Jean: I'm not sure how far people'd go in questioning the church back then. Indeed especially in that age, women seemed to enjoy a lot of status. The men were away on crusade and moreover those that came back had learned manners from the Saracens. It's striking how much of the late medieval culture was in fact copied from the Middle East.

Written by Bottleblondesurfer (3590 comments posted) 5th October 2008
I thought this was an interesting and ambitious piece. I liked the way you introduced it with the lady describing the servant. 
I found this relationship far more interesting and engaging than the power play with the friar. Her thought that maybe with all her power and privilege she was not as well equipped for the world as the servant was a fascinating one. 
This aspect of the story held the theme and was where the originality lay.  
The stuff with the Friar was fine, though I can't think of an era in history where a lady of rank would receive anyone [especially the clergy] naked. Having said that it did raise some interesting points [though I think they could have been made in other scenarios- I just didn't buy into that scenario] I liked the way you returned to the situation with the servant at the end. It's always satisfying to see a set-up paid off.  
I think you were successful in using the female narrator. I believed in her. I'm sure a male wouldn't have given a seconds thought to the servant. That aspect was far more engaging that the interview. 
I thought the language a bit anachronistic in parts. I think you need to stay faithful to that mannered medieval style or just ignore it altogether and just have them speaking normally, after all is was normal to them. 
Very impressive effort 
jane

Written by Veronica_Milvus (768 comments posted) 5th October 2008
I agree with blucity that a couple of lines up front, establishing the narrator and having her sploshing around in the scented water would have made the scene easier to imagine. 
 
However I also agree with all the other comments that this is an authentic-sounding voice and that Her Ladyship seems like a formidable character. I hope we hear what happens next. 
 
V

Written by Fledermaus (3506 comments posted) 5th October 2008
Thanks Jane and Veronica. 
Jane: I felt that indeed the entrance of the friar was a bit of a break in the story, yet funnily enough that was the main idea I started out with. This was mainly to try writing a female character in first person. 
Indeed the language was one of the things I wondered about and the situation itself might be a bit strange too. On the other hand I often get the impression that medieval nobility were a bit eccentric anyhow. 
 
Veronica: Maybe when I've done a bit more research and I'm confident that I can write an extended story (and finish it), I will use her as a character for something bigger.
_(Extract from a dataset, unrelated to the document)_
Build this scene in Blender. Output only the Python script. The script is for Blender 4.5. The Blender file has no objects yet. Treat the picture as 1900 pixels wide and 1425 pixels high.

Written by bluecity (432 comments posted) 5th October 2008
One other point, Ron. The monk was actually a friar! There is a distinct difference. A monk lives in monastery away from the world, whereas a friar lives in the community and serves it. Maybe you should change your title. 
 
Research on medieval woman? You mean primary sources? I don't know. I would look at poetry, rather than historical chronicles, because chronicles tend to be all about war and heroics. 
 
Rosemary 
 
Friars and monks
Written by Fledermaus (3506 comments posted) 13th October 2008
Thanks again Rosemary. 
Gosh, I thought they were similar. Guess I have to do a bit more research then.

Written by Asferthecat (859 comments posted) 14th October 2008
I very much liked the power play between the lady and her high-class servant. 
I found it unbelievable that she would actually be naked. A friar would be almost as shocked to find her in an undershift. 
As always, a well written and interesting story.

Written by Lizzy (838 comments posted) 14th October 2008
Yes agree with many points already raised. I thought the voice of both the main character and servant were very good. I think you have a good basis for extending this, both MC and servant are very strong characters already and I would like to learn more about them. 
Lizzy

Written by Fledermaus (3506 comments posted) 15th October 2008
Thanks Asferthecat and Lizzy. 
Maybe I'll write something more about them some day. The more I think about it, the more it seems the late Middle Ages must have been a time of huge social and cultural change.